A valuable work on national law is entitled Du Droits et des Devoirs des Nations Neutres en Temps de Guerre Maritime, by M. L. B. Hautefeuille, a distinguished French jurist, lately published at Paris in four octavos. It is praised by no less an authority than the eminent advocate M. Chaix d'Est Ange, as the fruit of mature and conscientious study: he calls it the most complete and one of the best works on modern national law ever produced. The author in the historical part of his treatise, criticises the monopolizing spirit and policy of the English without mercy, and insists that the balance of power on the sea is of no less importance than that on land. He would have established a permanent alliance of armed neutrality, with France and the United States at its head, to maintain the maritime rights of weaker states in time of war, against the encroachments of British commerce and ambition.


A Vienna publishing establishment has offered Grillparzer, the German dramatist, $4,000 for his writings, but he refuses, not because he thinks the price too low, but because he will not take the trouble of preparing and publishing a collected edition of his dramas, the last of which was entitled Maximilian Robespierre, a five act tragedy.

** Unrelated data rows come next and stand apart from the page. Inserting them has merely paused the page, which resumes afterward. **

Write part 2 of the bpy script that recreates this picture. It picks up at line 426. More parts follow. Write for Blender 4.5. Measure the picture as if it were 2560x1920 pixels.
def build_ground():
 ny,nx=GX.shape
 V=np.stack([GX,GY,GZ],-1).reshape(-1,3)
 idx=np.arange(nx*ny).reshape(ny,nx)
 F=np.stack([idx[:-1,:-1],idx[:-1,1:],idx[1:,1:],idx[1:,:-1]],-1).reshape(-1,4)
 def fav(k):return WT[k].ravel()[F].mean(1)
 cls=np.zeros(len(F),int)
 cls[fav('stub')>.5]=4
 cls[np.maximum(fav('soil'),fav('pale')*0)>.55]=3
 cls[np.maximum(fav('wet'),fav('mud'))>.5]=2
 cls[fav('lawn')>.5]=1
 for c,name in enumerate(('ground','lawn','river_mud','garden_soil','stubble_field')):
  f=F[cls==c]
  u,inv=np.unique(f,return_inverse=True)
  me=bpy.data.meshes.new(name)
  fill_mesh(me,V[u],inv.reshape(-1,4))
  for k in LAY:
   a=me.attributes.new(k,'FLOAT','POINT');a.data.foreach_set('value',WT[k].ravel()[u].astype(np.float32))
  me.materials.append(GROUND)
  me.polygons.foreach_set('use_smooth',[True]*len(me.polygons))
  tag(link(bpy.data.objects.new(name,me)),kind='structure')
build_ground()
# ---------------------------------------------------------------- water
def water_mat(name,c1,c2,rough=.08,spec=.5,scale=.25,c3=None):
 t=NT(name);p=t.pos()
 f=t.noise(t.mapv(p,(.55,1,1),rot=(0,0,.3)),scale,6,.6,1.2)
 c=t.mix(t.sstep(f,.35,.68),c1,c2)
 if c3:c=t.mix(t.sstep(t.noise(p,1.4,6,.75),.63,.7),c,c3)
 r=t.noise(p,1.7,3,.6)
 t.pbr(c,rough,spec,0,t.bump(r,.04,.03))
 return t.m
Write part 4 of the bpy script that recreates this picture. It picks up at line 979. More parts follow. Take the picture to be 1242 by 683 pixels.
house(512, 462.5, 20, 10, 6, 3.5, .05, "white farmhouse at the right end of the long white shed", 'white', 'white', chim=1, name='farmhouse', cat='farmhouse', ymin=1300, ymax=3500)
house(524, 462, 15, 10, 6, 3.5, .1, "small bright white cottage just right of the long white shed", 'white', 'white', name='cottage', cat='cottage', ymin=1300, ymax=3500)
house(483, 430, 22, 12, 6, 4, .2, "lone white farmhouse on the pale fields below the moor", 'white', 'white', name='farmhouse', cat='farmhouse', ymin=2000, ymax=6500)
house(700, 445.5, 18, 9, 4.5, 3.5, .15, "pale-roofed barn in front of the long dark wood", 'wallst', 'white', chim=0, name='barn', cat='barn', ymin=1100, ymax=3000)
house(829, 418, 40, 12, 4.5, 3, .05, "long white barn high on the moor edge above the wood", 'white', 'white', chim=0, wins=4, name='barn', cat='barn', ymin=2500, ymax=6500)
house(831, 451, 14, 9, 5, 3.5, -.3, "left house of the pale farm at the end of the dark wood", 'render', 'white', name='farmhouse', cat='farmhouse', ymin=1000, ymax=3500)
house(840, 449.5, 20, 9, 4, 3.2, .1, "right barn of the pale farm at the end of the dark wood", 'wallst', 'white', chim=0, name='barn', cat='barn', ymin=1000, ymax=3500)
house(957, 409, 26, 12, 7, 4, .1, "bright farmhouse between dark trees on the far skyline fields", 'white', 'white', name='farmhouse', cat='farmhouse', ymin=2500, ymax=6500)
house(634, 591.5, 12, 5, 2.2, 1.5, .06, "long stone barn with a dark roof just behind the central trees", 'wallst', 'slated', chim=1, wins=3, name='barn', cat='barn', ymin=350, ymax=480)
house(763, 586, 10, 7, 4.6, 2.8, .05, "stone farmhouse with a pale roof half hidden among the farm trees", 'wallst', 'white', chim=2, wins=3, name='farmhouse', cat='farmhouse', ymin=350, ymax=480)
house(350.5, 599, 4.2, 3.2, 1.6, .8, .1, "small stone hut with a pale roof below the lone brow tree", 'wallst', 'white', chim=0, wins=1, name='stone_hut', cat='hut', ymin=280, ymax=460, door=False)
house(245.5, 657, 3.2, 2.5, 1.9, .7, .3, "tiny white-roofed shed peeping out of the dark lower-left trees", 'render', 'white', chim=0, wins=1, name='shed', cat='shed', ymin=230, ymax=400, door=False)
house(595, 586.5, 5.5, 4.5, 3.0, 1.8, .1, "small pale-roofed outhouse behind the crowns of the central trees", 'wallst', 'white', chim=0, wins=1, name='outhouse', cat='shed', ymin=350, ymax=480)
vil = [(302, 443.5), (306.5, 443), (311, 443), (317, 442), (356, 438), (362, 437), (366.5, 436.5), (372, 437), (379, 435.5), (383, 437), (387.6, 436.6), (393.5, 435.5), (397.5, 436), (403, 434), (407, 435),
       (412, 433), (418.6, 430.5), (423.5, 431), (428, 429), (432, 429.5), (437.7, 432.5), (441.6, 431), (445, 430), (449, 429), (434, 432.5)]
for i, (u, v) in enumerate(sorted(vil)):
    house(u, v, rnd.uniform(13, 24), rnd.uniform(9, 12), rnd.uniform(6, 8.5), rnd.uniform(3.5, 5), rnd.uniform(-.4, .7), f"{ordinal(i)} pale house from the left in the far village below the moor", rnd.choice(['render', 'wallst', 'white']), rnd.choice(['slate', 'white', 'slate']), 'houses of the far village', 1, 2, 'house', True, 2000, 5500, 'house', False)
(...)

He has also a variety of unpublished manuscripts, which it is feared will never see the light.


Students and amateurs of music will find their account in taking the Rheinische Musikzeitung (Rhine Musical Gazette), published at Cologne, under the editorial care of Prof. Bisehof. Its criticism is impartial, intelligent, and free from the prejudices of the schools. German musical criticism has no better organ.